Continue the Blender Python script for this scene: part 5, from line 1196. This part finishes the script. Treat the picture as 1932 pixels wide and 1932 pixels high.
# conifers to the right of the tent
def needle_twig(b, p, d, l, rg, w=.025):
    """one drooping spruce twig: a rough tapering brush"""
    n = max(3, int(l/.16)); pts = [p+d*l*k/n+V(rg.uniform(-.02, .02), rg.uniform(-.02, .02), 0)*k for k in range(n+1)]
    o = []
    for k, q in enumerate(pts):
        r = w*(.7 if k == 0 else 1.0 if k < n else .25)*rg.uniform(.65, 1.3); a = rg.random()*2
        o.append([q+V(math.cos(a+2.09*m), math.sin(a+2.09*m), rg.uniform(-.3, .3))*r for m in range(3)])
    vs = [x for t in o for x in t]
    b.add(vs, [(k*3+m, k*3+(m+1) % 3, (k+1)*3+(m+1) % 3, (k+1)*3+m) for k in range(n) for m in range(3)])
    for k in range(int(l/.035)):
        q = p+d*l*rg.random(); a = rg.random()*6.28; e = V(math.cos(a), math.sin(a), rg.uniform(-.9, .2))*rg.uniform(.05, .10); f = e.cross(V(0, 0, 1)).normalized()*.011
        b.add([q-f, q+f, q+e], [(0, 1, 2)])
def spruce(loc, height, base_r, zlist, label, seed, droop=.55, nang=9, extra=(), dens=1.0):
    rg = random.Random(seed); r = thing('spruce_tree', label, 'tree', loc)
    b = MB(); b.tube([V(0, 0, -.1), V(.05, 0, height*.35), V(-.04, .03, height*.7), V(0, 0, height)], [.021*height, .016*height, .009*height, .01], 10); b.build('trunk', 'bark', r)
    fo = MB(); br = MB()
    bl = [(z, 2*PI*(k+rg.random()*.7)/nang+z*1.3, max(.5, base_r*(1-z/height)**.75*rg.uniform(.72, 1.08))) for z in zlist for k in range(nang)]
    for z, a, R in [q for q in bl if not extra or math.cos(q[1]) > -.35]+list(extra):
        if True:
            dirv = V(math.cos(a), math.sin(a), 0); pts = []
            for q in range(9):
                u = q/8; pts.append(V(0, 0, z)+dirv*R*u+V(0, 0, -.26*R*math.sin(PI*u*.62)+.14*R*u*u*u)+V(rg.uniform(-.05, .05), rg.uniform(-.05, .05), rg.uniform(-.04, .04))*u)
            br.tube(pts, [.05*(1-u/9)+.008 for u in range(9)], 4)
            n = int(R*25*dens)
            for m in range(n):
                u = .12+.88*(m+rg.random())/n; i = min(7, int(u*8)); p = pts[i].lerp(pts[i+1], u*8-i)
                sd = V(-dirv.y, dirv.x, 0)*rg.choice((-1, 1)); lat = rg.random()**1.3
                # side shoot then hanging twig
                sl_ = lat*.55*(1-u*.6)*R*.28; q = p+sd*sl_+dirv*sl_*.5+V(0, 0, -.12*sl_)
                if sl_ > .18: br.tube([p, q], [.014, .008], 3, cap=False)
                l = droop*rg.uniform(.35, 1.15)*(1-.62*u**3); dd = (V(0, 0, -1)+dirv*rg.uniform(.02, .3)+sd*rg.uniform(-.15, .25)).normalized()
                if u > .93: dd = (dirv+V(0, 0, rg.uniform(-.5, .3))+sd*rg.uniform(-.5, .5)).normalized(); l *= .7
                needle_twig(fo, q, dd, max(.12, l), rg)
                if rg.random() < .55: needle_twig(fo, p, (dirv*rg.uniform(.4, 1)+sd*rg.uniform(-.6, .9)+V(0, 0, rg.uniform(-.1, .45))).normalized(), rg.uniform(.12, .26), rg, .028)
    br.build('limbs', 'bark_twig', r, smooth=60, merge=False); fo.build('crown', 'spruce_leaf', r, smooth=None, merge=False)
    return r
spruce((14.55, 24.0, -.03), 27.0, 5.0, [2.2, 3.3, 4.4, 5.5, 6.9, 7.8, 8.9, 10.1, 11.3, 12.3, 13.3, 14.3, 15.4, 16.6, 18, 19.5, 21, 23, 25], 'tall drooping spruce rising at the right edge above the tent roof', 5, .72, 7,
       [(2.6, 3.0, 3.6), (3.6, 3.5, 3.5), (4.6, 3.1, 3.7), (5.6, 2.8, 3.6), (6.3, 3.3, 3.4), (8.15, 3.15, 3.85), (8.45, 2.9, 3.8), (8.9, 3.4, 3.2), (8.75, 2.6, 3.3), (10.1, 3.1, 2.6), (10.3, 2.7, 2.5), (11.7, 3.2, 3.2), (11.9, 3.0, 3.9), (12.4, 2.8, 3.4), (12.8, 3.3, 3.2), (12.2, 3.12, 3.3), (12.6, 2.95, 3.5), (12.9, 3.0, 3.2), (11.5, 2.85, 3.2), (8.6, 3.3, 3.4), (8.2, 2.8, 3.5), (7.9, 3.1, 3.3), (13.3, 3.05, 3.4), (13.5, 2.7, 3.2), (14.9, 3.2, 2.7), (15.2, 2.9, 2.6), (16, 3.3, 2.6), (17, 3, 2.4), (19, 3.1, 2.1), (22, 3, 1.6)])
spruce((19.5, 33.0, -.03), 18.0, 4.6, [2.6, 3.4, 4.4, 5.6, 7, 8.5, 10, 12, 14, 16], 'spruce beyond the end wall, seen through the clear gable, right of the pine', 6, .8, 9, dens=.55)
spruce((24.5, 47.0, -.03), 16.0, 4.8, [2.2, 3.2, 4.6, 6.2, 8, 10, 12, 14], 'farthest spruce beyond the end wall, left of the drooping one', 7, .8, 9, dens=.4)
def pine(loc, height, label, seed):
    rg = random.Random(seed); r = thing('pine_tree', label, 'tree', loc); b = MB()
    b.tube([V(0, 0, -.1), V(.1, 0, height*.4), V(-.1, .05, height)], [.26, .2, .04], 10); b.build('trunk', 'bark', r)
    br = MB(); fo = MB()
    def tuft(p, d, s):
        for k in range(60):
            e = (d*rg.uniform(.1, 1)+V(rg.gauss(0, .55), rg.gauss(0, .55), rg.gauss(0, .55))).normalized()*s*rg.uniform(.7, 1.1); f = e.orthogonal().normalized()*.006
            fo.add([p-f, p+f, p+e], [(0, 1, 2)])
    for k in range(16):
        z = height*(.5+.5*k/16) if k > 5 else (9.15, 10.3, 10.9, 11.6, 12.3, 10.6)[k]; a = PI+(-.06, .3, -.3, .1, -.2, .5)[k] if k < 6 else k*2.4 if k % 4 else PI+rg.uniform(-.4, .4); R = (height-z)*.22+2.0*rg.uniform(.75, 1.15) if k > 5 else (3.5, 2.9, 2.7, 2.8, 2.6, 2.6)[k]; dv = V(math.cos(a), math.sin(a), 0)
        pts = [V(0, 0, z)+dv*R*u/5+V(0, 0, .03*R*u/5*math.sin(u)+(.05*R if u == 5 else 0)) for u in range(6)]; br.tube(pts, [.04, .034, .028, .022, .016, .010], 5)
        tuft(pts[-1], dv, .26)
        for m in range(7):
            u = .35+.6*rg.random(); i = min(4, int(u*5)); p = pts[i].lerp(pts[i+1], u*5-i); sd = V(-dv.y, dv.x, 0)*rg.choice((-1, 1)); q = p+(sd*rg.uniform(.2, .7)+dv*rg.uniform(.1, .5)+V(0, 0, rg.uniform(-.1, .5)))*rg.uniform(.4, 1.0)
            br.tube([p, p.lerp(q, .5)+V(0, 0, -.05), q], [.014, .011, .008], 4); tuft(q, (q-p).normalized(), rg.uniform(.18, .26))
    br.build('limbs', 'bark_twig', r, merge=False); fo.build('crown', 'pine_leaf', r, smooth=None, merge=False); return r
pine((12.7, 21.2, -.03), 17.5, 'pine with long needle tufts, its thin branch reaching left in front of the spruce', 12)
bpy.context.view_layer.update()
-.-.-
- [Request]: Repeat the listing in full, keeping every line exactly as it is.

- [Task response]:
Continue the Blender Python script for this scene: part 5, from line 1196. This part finishes the script. Treat the picture as 1932 pixels wide and 1932 pixels high.
# conifers to the right of the tent
def needle_twig(b, p, d, l, rg, w=.025):
    """one drooping spruce twig: a rough tapering brush"""
    n = max(3, int(l/.16)); pts = [p+d*l*k/n+V(rg.uniform(-.02, .02), rg.uniform(-.02, .02), 0)*k for k in range(n+1)]
    o = []
    for k, q in enumerate(pts):
        r = w*(.7 if k == 0 else 1.0 if k < n else .25)*rg.uniform(.65, 1.3); a = rg.random()*2
        o.append([q+V(math.cos(a+2.09*m), math.sin(a+2.09*m), rg.uniform(-.3, .3))*r for m in range(3)])
    vs = [x for t in o for x in t]
    b.add(vs, [(k*3+m, k*3+(m+1) % 3, (k+1)*3+(m+1) % 3, (k+1)*3+m) for k in range(n) for m in range(3)])
    for k in range(int(l/.035)):
        q = p+d*l*rg.random(); a = rg.random()*6.28; e = V(math.cos(a), math.sin(a), rg.uniform(-.9, .2))*rg.uniform(.05, .10); f = e.cross(V(0, 0, 1)).normalized()*.011
        b.add([q-f, q+f, q+e], [(0, 1, 2)])
def spruce(loc, height, base_r, zlist, label, seed, droop=.55, nang=9, extra=(), dens=1.0):
    rg = random.Random(seed); r = thing('spruce_tree', label, 'tree', loc)
    b = MB(); b.tube([V(0, 0, -.1), V(.05, 0, height*.35), V(-.04, .03, height*.7), V(0, 0, height)], [.021*height, .016*height, .009*height, .01], 10); b.build('trunk', 'bark', r)
    fo = MB(); br = MB()
    bl = [(z, 2*PI*(k+rg.random()*.7)/nang+z*1.3, max(.5, base_r*(1-z/height)**.75*rg.uniform(.72, 1.08))) for z in zlist for k in range(nang)]
    for z, a, R in [q for q in bl if not extra or math.cos(q[1]) > -.35]+list(extra):
        if True:
            dirv = V(math.cos(a), math.sin(a), 0); pts = []
            for q in range(9):
                u = q/8; pts.append(V(0, 0, z)+dirv*R*u+V(0, 0, -.26*R*math.sin(PI*u*.62)+.14*R*u*u*u)+V(rg.uniform(-.05, .05), rg.uniform(-.05, .05), rg.uniform(-.04, .04))*u)
            br.tube(pts, [.05*(1-u/9)+.008 for u in range(9)], 4)
            n = int(R*25*dens)
            for m in range(n):
                u = .12+.88*(m+rg.random())/n; i = min(7, int(u*8)); p = pts[i].lerp(pts[i+1], u*8-i)
                sd = V(-dirv.y, dirv.x, 0)*rg.choice((-1, 1)); lat = rg.random()**1.3
                # side shoot then hanging twig
                sl_ = lat*.55*(1-u*.6)*R*.28; q = p+sd*sl_+dirv*sl_*.5+V(0, 0, -.12*sl_)
                if sl_ > .18: br.tube([p, q], [.014, .008], 3, cap=False)
                l = droop*rg.uniform(.35, 1.15)*(1-.62*u**3); dd = (V(0, 0, -1)+dirv*rg.uniform(.02, .3)+sd*rg.uniform(-.15, .25)).normalized()
                if u > .93: dd = (dirv+V(0, 0, rg.uniform(-.5, .3))+sd*rg.uniform(-.5, .5)).normalized(); l *= .7
                needle_twig(fo, q, dd, max(.12, l), rg)
                if rg.random() < .55: needle_twig(fo, p, (dirv*rg.uniform(.4, 1)+sd*rg.uniform(-.6, .9)+V(0, 0, rg.uniform(-.1, .45))).normalized(), rg.uniform(.12, .26), rg, .028)
    br.build('limbs', 'bark_twig', r, smooth=60, merge=False); fo.build('crown', 'spruce_leaf', r, smooth=None, merge=False)
    return r
spruce((14.55, 24.0, -.03), 27.0, 5.0, [2.2, 3.3, 4.4, 5.5, 6.9, 7.8, 8.9, 10.1, 11.3, 12.3, 13.3, 14.3, 15.4, 16.6, 18, 19.5, 21, 23, 25], 'tall drooping spruce rising at the right edge above the tent roof', 5, .72, 7,
       [(2.6, 3.0, 3.6), (3.6, 3.5, 3.5), (4.6, 3.1, 3.7), (5.6, 2.8, 3.6), (6.3, 3.3, 3.4), (8.15, 3.15, 3.85), (8.45, 2.9, 3.8), (8.9, 3.4, 3.2), (8.75, 2.6, 3.3), (10.1, 3.1, 2.6), (10.3, 2.7, 2.5), (11.7, 3.2, 3.2), (11.9, 3.0, 3.9), (12.4, 2.8, 3.4), (12.8, 3.3, 3.2), (12.2, 3.12, 3.3), (12.6, 2.95, 3.5), (12.9, 3.0, 3.2), (11.5, 2.85, 3.2), (8.6, 3.3, 3.4), (8.2, 2.8, 3.5), (7.9, 3.1, 3.3), (13.3, 3.05, 3.4), (13.5, 2.7, 3.2), (14.9, 3.2, 2.7), (15.2, 2.9, 2.6), (16, 3.3, 2.6), (17, 3, 2.4), (19, 3.1, 2.1), (22, 3, 1.6)])
spruce((19.5, 33.0, -.03), 18.0, 4.6, [2.6, 3.4, 4.4, 5.6, 7, 8.5, 10, 12, 14, 16], 'spruce beyond the end wall, seen through the clear gable, right of the pine', 6, .8, 9, dens=.55)
spruce((24.5, 47.0, -.03), 16.0, 4.8, [2.2, 3.2, 4.6, 6.2, 8, 10, 12, 14], 'farthest spruce beyond the end wall, left of the drooping one', 7, .8, 9, dens=.4)
def pine(loc, height, label, seed):
    rg = random.Random(seed); r = thing('pine_tree', label, 'tree', loc); b = MB()
    b.tube([V(0, 0, -.1), V(.1, 0, height*.4), V(-.1, .05, height)], [.26, .2, .04], 10); b.build('trunk', 'bark', r)
    br = MB(); fo = MB()
    def tuft(p, d, s):
        for k in range(60):
            e = (d*rg.uniform(.1, 1)+V(rg.gauss(0, .55), rg.gauss(0, .55), rg.gauss(0, .55))).normalized()*s*rg.uniform(.7, 1.1); f = e.orthogonal().normalized()*.006
            fo.add([p-f, p+f, p+e], [(0, 1, 2)])
    for k in range(16):
        z = height*(.5+.5*k/16) if k > 5 else (9.15, 10.3, 10.9, 11.6, 12.3, 10.6)[k]; a = PI+(-.06, .3, -.3, .1, -.2, .5)[k] if k < 6 else k*2.4 if k % 4 else PI+rg.uniform(-.4, .4); R = (height-z)*.22+2.0*rg.uniform(.75, 1.15) if k > 5 else (3.5, 2.9, 2.7, 2.8, 2.6, 2.6)[k]; dv = V(math.cos(a), math.sin(a), 0)
        pts = [V(0, 0, z)+dv*R*u/5+V(0, 0, .03*R*u/5*math.sin(u)+(.05*R if u == 5 else 0)) for u in range(6)]; br.tube(pts, [.04, .034, .028, .022, .016, .010], 5)
        tuft(pts[-1], dv, .26)
        for m in range(7):
            u = .35+.6*rg.random(); i = min(4, int(u*5)); p = pts[i].lerp(pts[i+1], u*5-i); sd = V(-dv.y, dv.x, 0)*rg.choice((-1, 1)); q = p+(sd*rg.uniform(.2, .7)+dv*rg.uniform(.1, .5)+V(0, 0, rg.uniform(-.1, .5)))*rg.uniform(.4, 1.0)
            br.tube([p, p.lerp(q, .5)+V(0, 0, -.05), q], [.014, .011, .008], 4); tuft(q, (q-p).normalized(), rg.uniform(.18, .26))
    br.build('limbs', 'bark_twig', r, merge=False); fo.build('crown', 'pine_leaf', r, smooth=None, merge=False); return r
pine((12.7, 21.2, -.03), 17.5, 'pine with long needle tufts, its thin branch reaching left in front of the spruce', 12)
bpy.context.view_layer.update()